The Book Club

This Book Will Self-Deconstruct …

I think I can say he failed to pull it off even though he did know what he was doing and even though there indeed is a cohesiveness to the book. I just think his aims are an unfortunate misstep, and I think his technique has lost a tad of its luster for me.

You’re right that there’s lots of good stuff here. He’s still a word magician, he’s still extremely smart, and he’s still trying to do new things–a huge plus in my book. But too often his run-on pyrotechnics didn’t grip me the way they used to. And the metafiction stuff you offer up in his defense, claiming it proves he’s grappling with the same demons of hyper-self-consciousness that he inflicts on his characters … well, maybe so. But I got the idea pretty quickly. The infinite loop of self-awareness gets old–fast. The Depressed Person becomes just as tiresome to us as she must be to her support group of friends, as this one-note story drones on for 28 meandering pages. He could have expressed the same idea in one-fourth the time.

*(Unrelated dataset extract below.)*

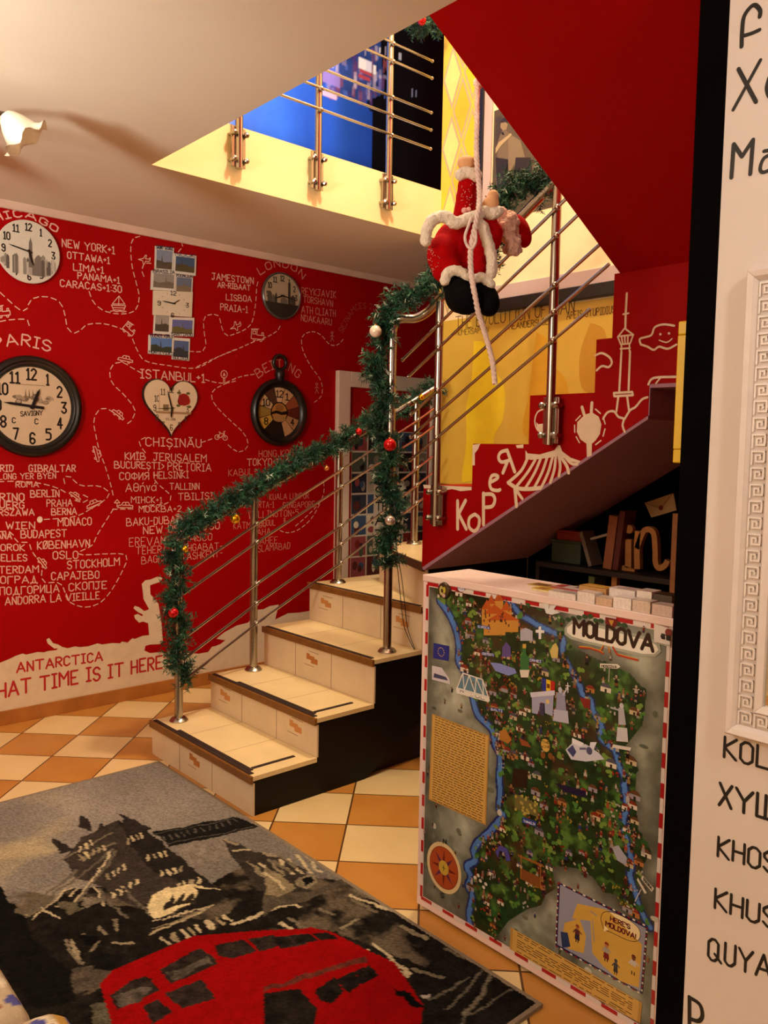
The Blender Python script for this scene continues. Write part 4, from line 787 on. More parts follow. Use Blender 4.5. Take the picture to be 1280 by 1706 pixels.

Maybe you’d argue that this is precisely the point. That he’s breaking down the fourth wall and forcing us to endure the Depressed Person, to feel just what it’s like to be in her support group. “Octet” is sort of the pinnacle of this theme in the book. It’s where DFW lays it all on the line, revealing exactly what he’s trying to do even as he does it. Again, I think it just doesn’t come together quite right. I refuse to give him a free pass on writing a lame, metafiction-y mess just because he himself reveals in the text that he’s well aware of the danger of writing a lame, metafiction-y mess. (And in fact, DFW recognizes even this level of abstraction, accusing himself of pulling the “Carson Maneuver,” whereby, like Johnny Carson, one metacomments on the lameness of the joke one just made. Again, he’s not excused from pulling this maneuver just because he announces he’s doing it–in effect he’s Carsoning the Carson Maneuver itself.) The counterargument I tried to make to myself (when I wanted to convince myself I actually liked the story) was that DFW has in fact brilliantly broken the rules by purposely casting himself as a “hideous” man in his own right, needy to the point of hounding his reader with “do you like this story?” questions in the midst of the story itself, and further blurring the boundaries between narrator, subject, and author. Then I realized that the story still wasn’t very good, that there’s a reason all the cheap techniques he chides himself for using are thought of as cheap, and that the narrator here is just another Depressed Person–and no more entertaining.

The metafiction reaches an irritating crescendo in “Adult World,” a two-part story. Part I is a fairly standard piece of fiction about a wife who gradually realizes that her husband’s a chronic masturbator (all the masturbation references in these stories might be inadvertent glimpses at the author’s literary technique). Part II is essentially DFW’s notes for writing Part I, offered up verbatim–e.g., “avoid ez gag” or “hammer home fiduciary pun.” This may be wholly rewarding for DFW’s eventual biographer, and students writing their theses on his approach, but it adds no value to the story.

Maybe I’m a fuddy-duddy for bounding my definition of good writing like this. Maybe I should embrace DFW’s attempts to be “more like a reader … down here quivering in the mud of the trench with the rest of us, instead of a Writer, whom we imagine to be clean and dry and radiant of command presence and unwavering conviction …” as he writes in “Octet.” I will admit, in the comradely spirit of self-referential hand-tipping and nothing-up-my-sleeving, that I find myself tempted to exaggerate my dislike of the book for the sake of a good argument with you. In fact, I liked a lot about it, and I enjoy thinking about all these things it forced me to think about, and I still can’t wait for his next work.